Des milliers d'étudiants arrivant de différentes universités et écoles
supérieures ont bravé hier, l'interdit. Ils se sont rassemblés à la place Emir
Abdelkader et à la Grande Poste, pour entamer vers 11h, leur marche en
direction de la Présidence. Des blessés ont été enregistrés dans les deux
camps, étudiants et policiers, lors d'affrontements. Malgré la présence massive
des forces de l'ordre, les étudiants ont réussi à forcer le cordon sécuritaire.
Des échauffourées s'en sont suivies entre étudiants et éléments anti-émeutes.
Les étudiants ont, tout de même, marché en prenant le chemin du boulevard
Mohamed V, pour atteindre le Palais du gouvernement et enfin la rue Pékin, près
d'El Mouradia. Un groupe est arrivé près du lycée Descartes en se mêlant aux
médecins résidents qui étaient déjà sur place. Un autre groupe a été bloqué
près de l'Hôtel Saint Georges. Tout au long de leur parcours, les étudiants
scandaient des slogans hostiles au pouvoir. Des blessés ont été enregistrés
tant parmi les manifestants que la police qui tentait, à chaque fois, de
repousser les protestataires. Les renforts des éléments de la sécurité
continuaient à affluer, au fur et à mesure, mais c'était peine perdue, les
étudiants avaient déjà pris place en occupant la rue près du lycée Descartes.
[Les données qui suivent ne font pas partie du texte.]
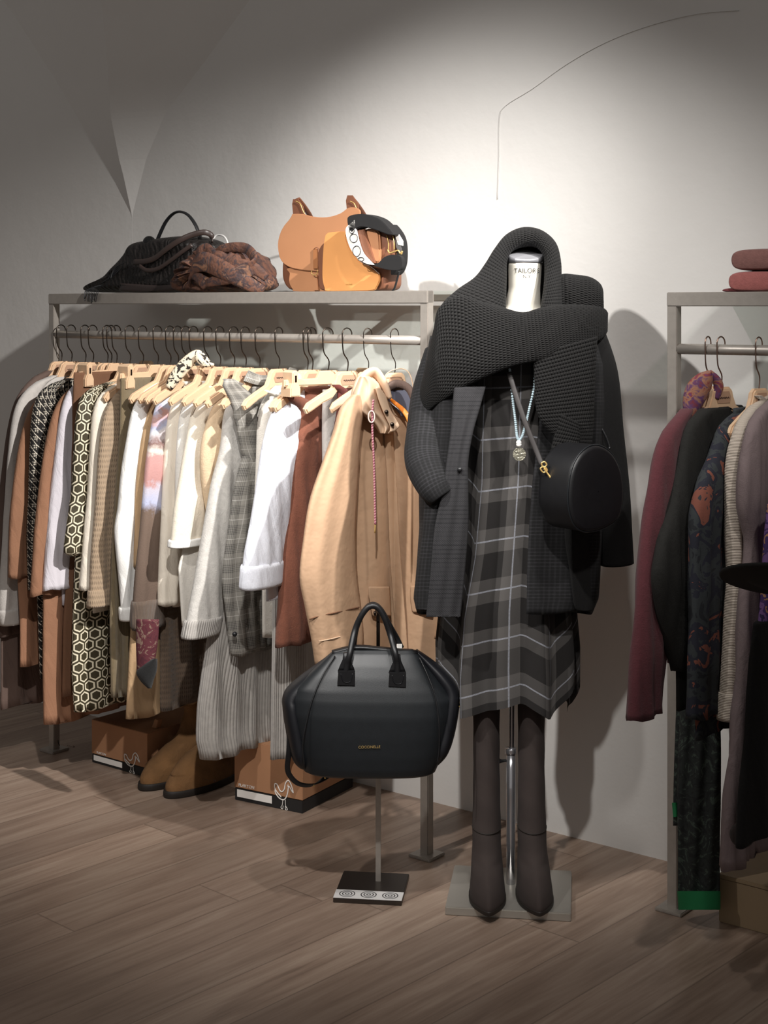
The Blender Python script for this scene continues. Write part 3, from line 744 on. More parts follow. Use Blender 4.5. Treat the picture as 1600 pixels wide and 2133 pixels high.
sheet_px('hem_band', [(1856, 1411, 1501), (1860, 1411, 1501), (1890, 1413, 1501), (1895, 1413, 1500)], .056, m_gr, gs, lambda x, y: 3.46-(x-1455)*.0006, nr=10)
sheet_px('scarf_panel', [(1380, 1412, 1440), (1600, 1404, 1432), (1720, 1402, 1430)], .02, m_dg, gs, lambda x, y: 3.5, nr=16)
sheet_px('hem_band', [(1672, 1400, 1414), (1676, 1400, 1414), (1698, 1402, 1415), (1702, 1402, 1414)], .024, m_gr, gs, lambda x, y: 3.49, nr=8)
for px, l in ((1502, 'black olive jacket'), (1581, 'cream white ribbed sweater')):
    put_hanger('wood', px, 'pale wooden hanger on the right rack carrying the '+l, 'wooden hangers on the right rack', C0, 1.35, 'hook2', dyaw=-14)
put_hanger('wood', 1475, 'pale wooden hanger of the maroon sweater under a purple print scarf', 'wooden hangers on the right rack', C0, 1.35, 'hook2')
ps = thing('neck_scarf', 'purple, red and ochre print scarf draped over the maroon sweater hanger', 'scarf', P(1455, 870, 3.45))
psm = mat('purple_ochre_print', lambda: ramp(noise(coords('Object')[3], 34, 3, .6, .6), [(.34, lin(112, 44, 54)), (.44, lin(84, 52, 92)), (.52, lin(150, 106, 80)), (.6, lin(122, 46, 56)), (.68, lin(90, 56, 98))]), .85)
swp('scarf_loop', [P(x, y, 3.44) for x, y in ((1441, 872), (1440, 850), (1452, 815), (1470, 788), (1479, 773))], [.006, .02, .028, .02, .004], .014, parent=ps, m=psm, side=(1, 0, .3))
swp('scarf_loop', [P(x, y, 3.47) for x, y in ((1479, 773), (1490, 788), (1497, 805), (1490, 830))], [.004, .01, .012, .01], .01, parent=ps, m=psm, side=(1, 0, .3))
hat = thing('felt_hat', 'black brimmed hat tip entering at the right edge in front of clothes', 'hat', P(1620, 1210, 3.0))
hatm = mat('black_felt', var(lin(22, 20, 18), .1, 40), .8, bump=b_fuzz(500), bstr=.2, bdist=.001)
rows = []
for i, (rr_, zz) in enumerate(((.0, .02), (.04, .02), (.06, .015), (.08, .008), (.1, .0), (.14, .004), (.142, .0), (.14, -.004), (.09, -.008), (.0, -.008))):
    rows.append([Vector((rr_*1.0*math.cos(2*PI*j/48)+.0, rr_*.8*math.sin(2*PI*j/48), zz)) for j in range(48)])
# brim stands on edge, tilted: rotate so that it reads as a thin lens
def xf(v):
    q = Matrix.Rotation(math.radians(188), 4, 'Y') @ Matrix.Rotation(math.radians(24), 4, 'X') @ v
    return q
# hat hangs on a short display stem
obj('crown_and_brim', grid('crown_and_brim', [[xf(v)+Vector((.025, 0, .0)) for v in r] for r in rows]), hatm, hat)
swp('display_stem', [P(1656, 1215, 3.0), P(1656, 1500, 3.0), P(1656, 2090, 3.0)], .006, parent=hat, m=M['steel'], n=10, res=10) 
pom = thing('pom_pom', 'round dark knitted pom-pom hanging at the hem of the black skirt', 'pom-pom', P(1546, 1752, 3.12))
rows = []
for i in range(17):
    a = PI*i/16; rows.append([Vector((.026*math.sin(a)*math.cos(2*PI*j/24), .026*math.sin(a)*math.sin(2*PI*j/24), .026*math.cos(a)+.013)) for j in range(24)])
obj('ball', grid('ball', rows), wool('dark_brown_wool', (44, 34, 30)), pom)

# right shelf: folded knits
kp = [wool('dusty_brown_pink_knit', (140, 98, 92), .14), wool('dusty_rose_knit', (168, 100, 96), .12), wool('deep_rose_knit', (120, 58, 62), .12)]
def shelf_pt(px, z, c):   # point on plane n.p = c
    k = (px-800)/F; d = c/(.6131*k+.79); return Vector((k*d, d, z))
ztop2 = 1.486
for i, (px, w_, h_, z, mm, lb) in enumerate(((1612, .15, .052, ztop2+.050, 0, 'upper brownish pink folded knit, on top of the rose one'), (1610, .16, .05, ztop2, 1, 'lower rose pink folded knit lying on the right rack shelf'))):
    p = shelf_pt(px, z, 3.36); ox = [(-w_/2, h_*.5), (-w_/2+.008, h_*.86), (-w_/4, h_), (w_/4, h_), (w_/2, h_*.8), (w_/2, h_*.2), (w_/4, 0), (-w_/4, 0), (-w_/2+.008, h_*.12)]
    r = thing('folded_knit', lb, 'folded knitwear', p, RROT, 'folded pink knits on the right shelf')
    pillow('folded_body', ox, .2, kp[mm], r, edge=.25)
    sweep('fold_edge', [(-w_/2-.002, -.05, h_*.5), (-w_/2-.004, 0, h_*.52), (-w_/2-.002, .05, h_*.5)], .006, .008, m=kp[mm], parent=r)
p = shelf_pt(1552, ztop2, 3.32); r = thing('folded_knit', 'flat deep rose knit edge sticking out left under the folded pink knits', 'folded knitwear', p, RROT)
pillow('folded_body', [(-.045, .004), (-.03, .009), (.02, .012), (.05, .012), (.05, 0), (-.03, 0)], .1, kp[2], r)

# beige storage box at right
p = Vector((.79, 3.49, 0)); r = thing('storage_box', 'beige lidded storage box on the floor under the right rack', 'box', p, RROT)
bm_ = mat('beige_box', var(lin(150, 128, 100), .04, 8), .7)
box('box_body', (.2, .13, .052), (.4, .26, .104), bm_, r, .002); box('lid', (.2, .13, .108), (.404, .264, .01), bm_, r, .002)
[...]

Dès que les éléments anti ?émeutes s'approchaient d'eux, ils scandaient «on
n'est pas des voyous, on est des étudiants» et d'enchaîner «Oulach smah,
oulach». Les revendications estudiantines parfois relevaient du politique.
Certains ont répété «le peuple veut la chute du régime». La tension est montée
d'un cran, lorsque les éléments anti-émeutes ont tenté de déloger les
protestataires, vers un peu plus de14h, par la force et la matraque, en les
repoussant vers le Palais du gouvernement, et plus loin encore. Certains
étudiants brutalisés n'ont même pas pu récupérer leurs affaires laissées sur
place dans la précipitation. Des pancartes ont été abandonnées ici et la, sur
lesquelles on pouvait lire «les jeunes veulent fuir» et encore «on n'est pas
des cobayes».
Un des porte-parole des
étudiants, un jeune architecte de la faculté de Blida, Hamza El Ouzani nous a
décrit «le calvaire estudiantin». «Notre école d'architecture ne ressemble en
rien à celle de nos voisins tunisiens que j'ai moi-même visitée» a-t-il
mentionné. Et d'enchaîner: «je pose une simple question au ministre de
l'Enseignement supérieur : pourquoi nous n'avons pas, nous les jeunes étudiants
d'architecture, une école comme celles qui existent partout dans le monde,
sachant que l'argent ne manque pas ? ». Notre interlocuteur affirme que les
derniers propos du ministre n'ont convaincu personne. Les étudiants réclament,
enfin, le respect total de la table de revendication initiale et non celle
modifiée par le département du ministre. Le jeune architecte et porte-parole du
mouvement nous a signalé vers 15h, qu'une vingtaine d'étudiants blessés ont été
évacués aux urgences de l'hôpital Mustapha. Les étudiants qui devaient tenir
leur réunion le soir, étaient dans l'incapacité de nous fournir des
informations sur la suite à donner à leur mouvement de protestation, notamment
après l'intervention musclée des forces de l'ordre.